Nelle mani di Dio. Che poi a ben vedere è… “Nelle tue mani”! Così il titolo del film francese omonimo, nelle sale italiane dal 27 dicembre, diretto da Ludovic Bernard, per l’interpretazione di Lambert Wilson (Pierre, il direttore del Dipartimento musicale del conservatorio), Kristin Scott Thomas (una favolosa “contessa” maestra di musica per il terzo e ultimo ciclo del Conservatorio), Jules Bencherit nella parte del protagonista geniale Jules.

Un meccanismo perfetto, sul canone stilistico di “Quasi nemici”, dove ancora una volta il protagonista è un disadattato delle banlieue che ha amici mariuoli tra gli immigrati di terza generazione. Come pure nera, un incanto di ragazza, è Anna (Karidja Tourè), violinista studentessa dell’Accademia di musica. Un ritmo orgiastico di bellissima musica classica per pianoforte e orchestra, dove tiranneggia uno dei più difficili componimenti per piano di Rachmaninov. La storia di incontri, delusioni, ferite all’amor proprio e rancori giustificati per una vita dal tempo breve, procede in un movimento “vivace”, mai urticante e piuttosto moderato nel descrivere un degrado giovanile fatto di furti in appartamento, spaccio d’erba e contrabbando di sigarette. Periferie degradate in cui però sopravvivono tracce sensibili dello spirito comunitario e di gruppo che non creano santi, ma nemmeno grandi criminali.

L’ispirazione nasce quando il regista si trova alla Gare de Bercy per prendere un treno che lo riporta a casa e si accorge di un piano che la municipalità ha voluto gratuitamente offrire ai suoi cittadini, opportunità colta al volo da un giovane sconosciuto che suona Chopin (Liszt nel film).
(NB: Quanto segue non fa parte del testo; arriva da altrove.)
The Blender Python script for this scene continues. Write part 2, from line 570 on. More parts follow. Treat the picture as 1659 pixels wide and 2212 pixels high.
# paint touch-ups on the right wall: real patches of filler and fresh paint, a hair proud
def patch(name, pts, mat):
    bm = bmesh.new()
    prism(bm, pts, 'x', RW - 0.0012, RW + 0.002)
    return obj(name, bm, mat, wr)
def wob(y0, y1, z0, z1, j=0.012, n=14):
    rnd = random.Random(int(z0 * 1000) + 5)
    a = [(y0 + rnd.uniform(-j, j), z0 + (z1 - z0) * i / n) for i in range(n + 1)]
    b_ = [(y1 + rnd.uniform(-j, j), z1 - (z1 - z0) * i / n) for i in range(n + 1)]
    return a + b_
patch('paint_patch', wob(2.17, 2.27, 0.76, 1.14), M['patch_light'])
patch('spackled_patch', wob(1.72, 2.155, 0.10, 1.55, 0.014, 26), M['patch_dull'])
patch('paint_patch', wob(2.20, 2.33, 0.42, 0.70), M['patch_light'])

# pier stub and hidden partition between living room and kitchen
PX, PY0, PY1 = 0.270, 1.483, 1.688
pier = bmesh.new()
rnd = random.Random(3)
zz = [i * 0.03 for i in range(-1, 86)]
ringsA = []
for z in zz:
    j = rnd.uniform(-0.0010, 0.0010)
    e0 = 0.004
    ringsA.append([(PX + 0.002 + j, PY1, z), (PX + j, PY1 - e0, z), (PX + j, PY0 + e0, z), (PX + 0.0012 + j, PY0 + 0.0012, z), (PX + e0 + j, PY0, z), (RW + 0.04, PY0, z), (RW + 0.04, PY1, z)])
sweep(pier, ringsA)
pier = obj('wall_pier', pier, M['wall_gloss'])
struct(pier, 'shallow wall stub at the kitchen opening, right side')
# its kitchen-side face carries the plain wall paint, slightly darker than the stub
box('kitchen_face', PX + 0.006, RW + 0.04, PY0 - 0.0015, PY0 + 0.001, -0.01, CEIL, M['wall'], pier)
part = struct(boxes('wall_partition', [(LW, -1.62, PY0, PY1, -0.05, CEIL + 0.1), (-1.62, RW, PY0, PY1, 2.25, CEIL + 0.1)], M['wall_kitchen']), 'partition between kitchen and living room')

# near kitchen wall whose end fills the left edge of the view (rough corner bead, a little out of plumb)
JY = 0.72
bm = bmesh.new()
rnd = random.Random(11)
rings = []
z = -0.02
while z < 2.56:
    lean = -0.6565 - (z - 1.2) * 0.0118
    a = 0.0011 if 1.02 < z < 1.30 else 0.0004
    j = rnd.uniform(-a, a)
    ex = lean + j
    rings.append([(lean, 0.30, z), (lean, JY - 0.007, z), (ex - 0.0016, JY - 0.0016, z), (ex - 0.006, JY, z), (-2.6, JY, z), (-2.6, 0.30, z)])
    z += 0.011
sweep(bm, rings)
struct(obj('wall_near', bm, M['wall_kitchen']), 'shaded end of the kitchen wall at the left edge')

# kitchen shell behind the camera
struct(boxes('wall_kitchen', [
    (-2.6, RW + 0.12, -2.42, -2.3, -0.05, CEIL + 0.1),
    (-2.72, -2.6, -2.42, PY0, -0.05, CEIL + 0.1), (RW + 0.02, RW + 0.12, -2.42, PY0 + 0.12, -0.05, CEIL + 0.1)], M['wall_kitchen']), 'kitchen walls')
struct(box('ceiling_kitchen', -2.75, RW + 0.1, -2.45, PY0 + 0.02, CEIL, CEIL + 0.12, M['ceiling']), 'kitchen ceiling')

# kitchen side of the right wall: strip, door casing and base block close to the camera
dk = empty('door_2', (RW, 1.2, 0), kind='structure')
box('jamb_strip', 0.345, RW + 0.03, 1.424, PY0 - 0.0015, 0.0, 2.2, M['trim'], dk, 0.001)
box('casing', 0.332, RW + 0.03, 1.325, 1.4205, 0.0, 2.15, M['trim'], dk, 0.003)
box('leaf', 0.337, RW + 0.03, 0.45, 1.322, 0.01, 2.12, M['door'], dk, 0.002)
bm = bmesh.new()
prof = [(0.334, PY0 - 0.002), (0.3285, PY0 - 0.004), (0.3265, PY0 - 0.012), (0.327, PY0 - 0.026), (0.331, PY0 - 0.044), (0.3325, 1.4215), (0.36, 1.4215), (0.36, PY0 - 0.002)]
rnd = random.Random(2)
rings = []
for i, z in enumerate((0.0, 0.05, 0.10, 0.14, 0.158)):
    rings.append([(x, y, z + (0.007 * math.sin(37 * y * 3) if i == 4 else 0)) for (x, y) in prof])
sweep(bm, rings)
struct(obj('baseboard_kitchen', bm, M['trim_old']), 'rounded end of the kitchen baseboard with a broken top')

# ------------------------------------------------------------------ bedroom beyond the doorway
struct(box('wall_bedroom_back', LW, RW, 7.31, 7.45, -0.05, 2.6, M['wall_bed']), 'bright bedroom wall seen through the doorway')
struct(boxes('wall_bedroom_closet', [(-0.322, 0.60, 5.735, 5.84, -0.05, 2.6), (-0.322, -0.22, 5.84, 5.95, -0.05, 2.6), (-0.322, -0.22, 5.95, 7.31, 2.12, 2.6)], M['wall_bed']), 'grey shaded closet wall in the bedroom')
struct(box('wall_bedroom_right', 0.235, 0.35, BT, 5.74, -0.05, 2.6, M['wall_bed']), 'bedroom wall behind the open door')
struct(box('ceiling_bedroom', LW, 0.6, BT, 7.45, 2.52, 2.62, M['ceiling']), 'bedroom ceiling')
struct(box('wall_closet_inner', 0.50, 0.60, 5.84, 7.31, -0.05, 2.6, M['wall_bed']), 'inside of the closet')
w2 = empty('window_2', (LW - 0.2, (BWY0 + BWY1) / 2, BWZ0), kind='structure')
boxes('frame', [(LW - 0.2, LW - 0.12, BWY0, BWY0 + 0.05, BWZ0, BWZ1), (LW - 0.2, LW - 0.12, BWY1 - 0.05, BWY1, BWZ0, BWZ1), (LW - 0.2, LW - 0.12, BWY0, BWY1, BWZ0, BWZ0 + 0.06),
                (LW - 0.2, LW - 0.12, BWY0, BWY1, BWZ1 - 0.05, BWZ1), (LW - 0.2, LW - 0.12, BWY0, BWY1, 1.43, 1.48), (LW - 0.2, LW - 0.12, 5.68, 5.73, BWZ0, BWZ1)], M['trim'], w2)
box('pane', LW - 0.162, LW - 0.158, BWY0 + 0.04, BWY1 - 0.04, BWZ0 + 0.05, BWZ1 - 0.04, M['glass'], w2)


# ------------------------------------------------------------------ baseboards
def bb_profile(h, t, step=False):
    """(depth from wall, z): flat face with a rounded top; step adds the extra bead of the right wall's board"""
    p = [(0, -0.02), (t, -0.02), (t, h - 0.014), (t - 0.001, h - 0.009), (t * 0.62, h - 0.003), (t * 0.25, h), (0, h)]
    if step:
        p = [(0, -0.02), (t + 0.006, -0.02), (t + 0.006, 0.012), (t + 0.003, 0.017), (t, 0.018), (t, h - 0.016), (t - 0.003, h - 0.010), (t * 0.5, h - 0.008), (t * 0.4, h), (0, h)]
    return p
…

Se il maestro insegue l’allievo, mettendo in gioco tutto se stesso e la sua carriera per redimerlo e farne risaltare il genio indiscusso ancora acerbo, il vero stalker di entrambi e della contessa è il demone della Musica, la protagonista esclusiva della storia. Un Duende che ti possiede al di là di ogni possibile resistenza caratteriale e psicologica: un fluido immateriale totalizzante che ti toglie il respiro e ti fa correre a perdifiato verso la rinascita. Ma, come ogni cosa umana, dietro il riscatto raggiunto c’è sempre qualcuno che crede in te, ben al di là di quanto tu sappia fare per te stesso. Ti dà forza, convinzione e saggezza, nel suo e finalmente nel tuo sacrificio. Darsi è assai più difficile che ricevere doni. Malgrado il pericolo, il Duende è la tastiera di un piano prezioso di una casa borghese violata che ti attira come un magnete del tempo e dello spazio, per cui le tue dita si muovono mute come quelle sui finti tasti del ripiano di legno di un Beethoven geniale rimasto completamente sordo.

Il suono, in realtà, è una straordinaria codificazione della Mente che ci fa competere fino alla fine con quel Dio “che gioca a dadi”, perché nello spazio-tempo della nostra vita tutto è densità di probabilità. Il Male e il Bene, elementi di chiusura della “Boucle” esistenziale in cui la fine è sempre un inizio. La vita che va e quella che viene. In un movimento cosmico incessante, perfettamente rappresentato da quello che è l’unico vero linguaggio universale per ogni essere senziente: la Musica. Malgrado l’orecchio assoluto, occorrono immensi sacrifici per onorane il mistero capriccioso: decine di ore a esercitarsi per ogni giorno che Dio ti ha dato. Poi, ecco che rotola il “Sei” pieno ai dadi del Destino: un maestro di musica tanto buono quanto colto, che accompagna l’infanzia di un bambino povero e dotato di un talento straordinario, con una madre che si strazia di fatica in un’impresa di pulizie per dare un tetto ai suoi tre figli piccoli. Succede, a volte, che ciò che la morte cancella la vita lo restituisca sotto altre forme. Accade che il talento sia come un fulmine partorito dall’addensarsi di grandi corpi nebulosi altissimi e oscuri, e che la sua luce accecante folgori nell’attimo della rivelazione tutti coloro che ne rimangono colpiti. Movimento è vita, e viceversa!